Synergy is when we find solutions that are win/win solutions – we let go of two-alternative dilemmas that keep us stuck and look for ways for everyone to win.   In terms of synergistic sustainability solutions, we’re looking for solutions that allow eco-systems to thrive, businesses to prosper and communities to live well.  To find these solutions we need to think differently.

4 Steps to Synergy

  1. Show willingness to explore for  an unknown, win/win “3rd alternative”
  2. Define what success would look like for everyone.
  3. Brainstorm lots of ideas from lots of different groups – play, get visual, re-invent conventional wisdom.
  4. Arrive at Synergy – identify your “3rd alternative” from the excitement and inspiration it brings.

Are we willing to go for a solution that is better than any of us have come up with yet?

Environmental campaigners want business to stop harming the environment so that we can continue to enjoy living in our current eco-system.   But many haven’t moved beyond shouting “don’t do it THAT way!”

Business managers want to keep making money so they can pay their mortgages, pay their employees, provide products and services to their customers,  provide a return to their stakeholders and enjoy being successful.

Regenerative business is about inventing new solutions that aren’t based on scarcity, but new ways to “do” abundance.   It proposes that we  give up the fight between “tree-hugging greenies” and “greedy capitalists” and get on with designing a 21st century economy that works for communities, eco-systems and individuals.

What are the characteristics of a solution that would delight everyone?

Leave “how” aside for now – WHAT do we want?   Let’s describe what success would look like.  How would we know that we’re all happy?

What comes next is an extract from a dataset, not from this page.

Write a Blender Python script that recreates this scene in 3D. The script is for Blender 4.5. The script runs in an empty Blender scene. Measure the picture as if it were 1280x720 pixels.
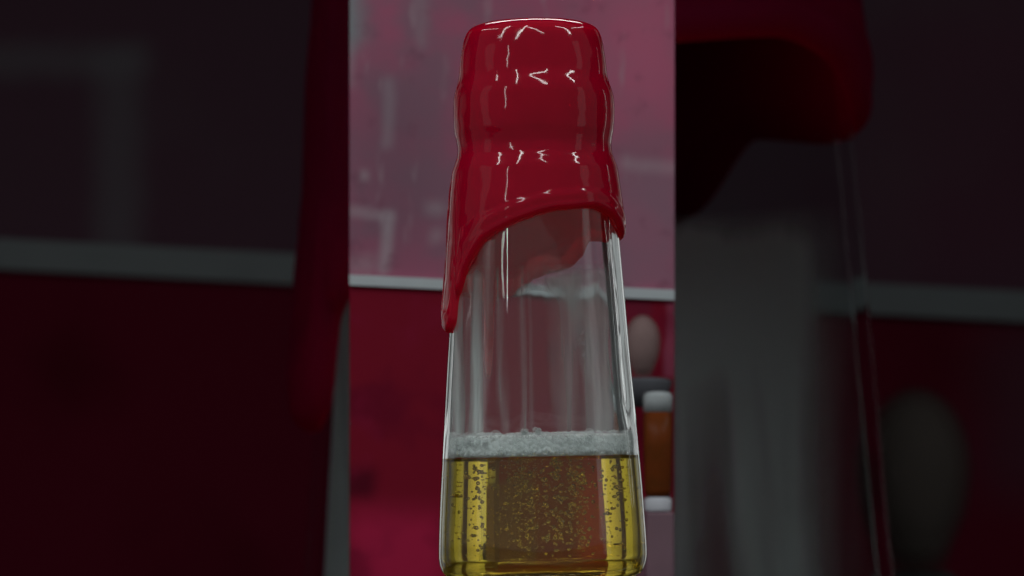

How can  we develop profitable business models that deliver valuable services and are actively good for the eco-systems and the communities that make it possible for them to exist?

Create 3rd Alternatives

It’s brainstorming time.  Suspend all judgement, turn your thinking upside down, draw pictures, create models, combine ideas from all sorts of disciplines.  Here are some of the winning ideas that have been developed so far:

  • Copy designs from natural systems – borrow what Nature has spent millions of years developing.
  • Develop closed material loops where finite resources are re-cycled indefinitely.
  • Design totally safe materials and products.
  • Turn “consumption” on its head by acknowledging that every product is actually a service – provide value THROUGH things, not just things.
  • Design products for absolute safety, acknowledging that all poisons gradually disperse and contaminate.
  • Develop smart , small, local solutions to replace monolithic, high-overhead infrastructure.
  • Set big, hairy, audacious goals for resource usage to provoke creative thinking.

Turn your best solutions into actions

This process has been going on since (at least) the 1990s –  there are lots of great examples of regenerative entrepreneurs doing good business while “climbing Mount Sustainability”.   They don’t make the mainstream media most of the time, but once you start looking you’ll be amazed at what you find – many of them have been making 50%-80% impact reductions while developing new products, new services and new markets.

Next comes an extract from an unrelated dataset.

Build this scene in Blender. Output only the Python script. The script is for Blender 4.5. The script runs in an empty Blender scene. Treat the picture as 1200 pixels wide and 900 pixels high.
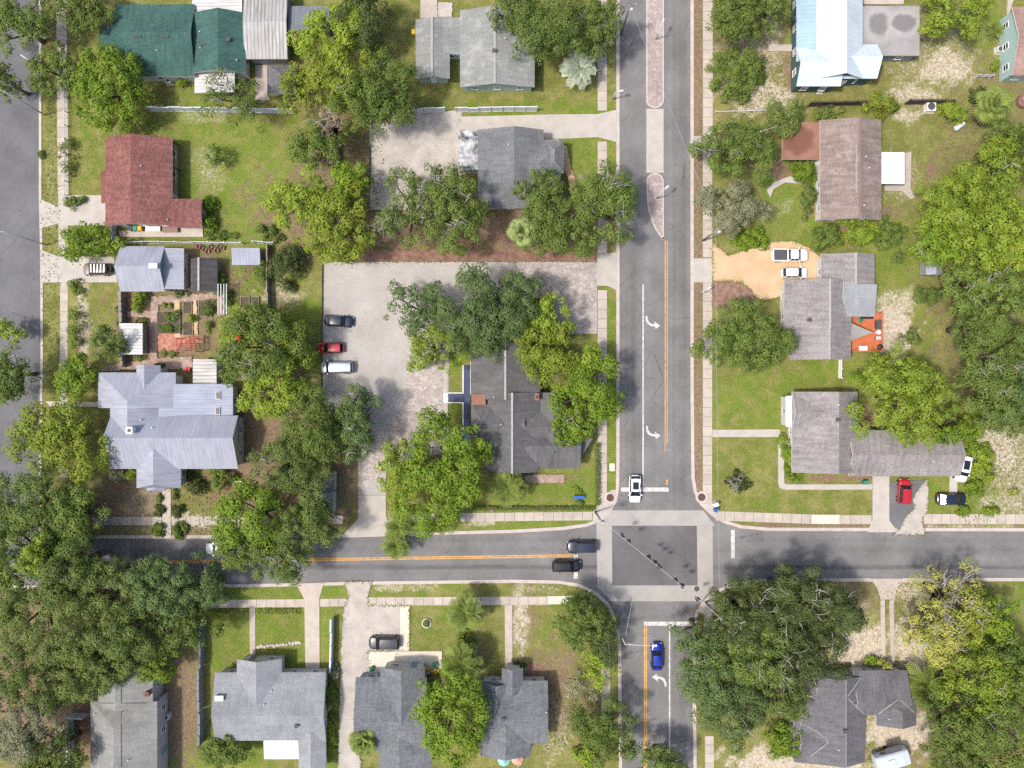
import bpy, bmesh, math, random
import numpy as np
from mathutils import Vector, Matrix

random.seed(7)
rng = np.random.default_rng(7)
scene = bpy.context.scene
COL = scene.collection

# ------------------------------------------------------------------ camera, sky, sun, exposure
CAM_H = 112.0            # drone height in metres
FPX = 831.0              # focal length in photo pixels (1200 px wide frame)
cam = bpy.data.cameras.new("camera")
cam.sensor_width = 36.0
cam.lens = FPX / 1200.0 * 36.0
cam.clip_start = 1.0
cam.clip_end = 20000.0
cam_ob = bpy.data.objects.new("camera", cam)
cam_ob.location = (0, 0, CAM_H)
COL.objects.link(cam_ob)
scene.camera = cam_ob

SUN_EL, SUN_AZ = math.radians(60), math.radians(17)      # shadows fall towards +x and a little +y
sun_vec = Vector((-math.cos(SUN_EL) * math.cos(SUN_AZ), -math.cos(SUN_EL) * math.sin(SUN_AZ), math.sin(SUN_EL)))
sl = bpy.data.lights.new("sun", 'SUN')
sl.energy = 2.7
sl.angle = math.radians(5.0)
sl.color = (1.0, 0.955, 0.89)
so = bpy.data.objects.new("sun", sl)
so.rotation_euler = (-sun_vec).to_track_quat('-Z', 'Y').to_euler()
so.location = sun_vec * 300
COL.objects.link(so)

world = bpy.data.worlds.new("World")
scene.world = world
world.use_nodes = True
wn = world.node_tree.nodes
wl = world.node_tree.links
wn.clear()
sky = wn.new('ShaderNodeTexSky')
sky.sky_type = 'NISHITA'
sky.sun_disc = False
sky.sun_elevation = SUN_EL
sky.sun_rotation = math.atan2(sun_vec.x, sun_vec.y) % (2 * math.pi)
sky.air_density = 1.0
sky.dust_density = 4.0
bg = wn.new('ShaderNodeBackground')
bg.inputs['Strength'].default_value = 0.15
wo = wn.new('ShaderNodeOutputWorld')
wl.new(sky.outputs[0], bg.inputs['Color'])
wl.new(bg.outputs[0], wo.inputs['Surface'])

scene.view_settings.view_transform = 'Standard'
scene.view_settings.look = 'None'
scene.view_settings.exposure = 0.5
scene.view_settings.gamma = 1.0
scene.view_settings.use_curve_mapping = False
scene.render.engine = 'CYCLES'
cy = scene.cycles
cy.max_bounces = 6
cy.diffuse_bounces = 3
cy.glossy_bounces = 2
cy.transmission_bounces = 3
cy.transparent_max_bounces = 4
cy.use_denoising = False
try:
    cy.use_adaptive_sampling = True
    cy.adaptive_threshold = 0.02
except Exception:
    pass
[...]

And the managers that have done it as an integral part of their business process also report great energy and creativity is released.  Many comment that “once people understand the opportunities, you just have to stand back and get out of their way”.

The REAL challenge

The real challenge of synergy is to give up the blame game and LISTEN.  To “be the change you want to see in the world” starts with knowing yourself.  To be able to know that there is a difference between “me” and “my cause”, and to be able to say:

  • I know my own motives;
  • I know my own uncertainties;
  • I understand my own biases and cultural programming;
  • I have examined my own assumptions for inaccuracy and incompleteness;
  • I am ready for an authentic conversation…

From this position we can listen to others as individual humans with their own talents, passions and strengths – we can listen with respect and with the goal of achieving understanding and learning enough to genuinely explore for a Third Alternative.

So if you’re looking for creative new ways to “do” sustainability, here’s a process to explore.   It’s the ultimate in small, smart, local solutions, because it proposes that you go inside organisations to explore for 3rd Alternatives.

You may need some basic regenerative business education, some improved communication and influencing skills, or some training in how to really listen effectively.

What you’ll need most is to be willing to give up the blame game and connect authentically with other human beings.  If you can’t get past “greedy, selfish, irrational, idealistic, ignorant” labels, then you can expect to fight very hard and not get listened to very often.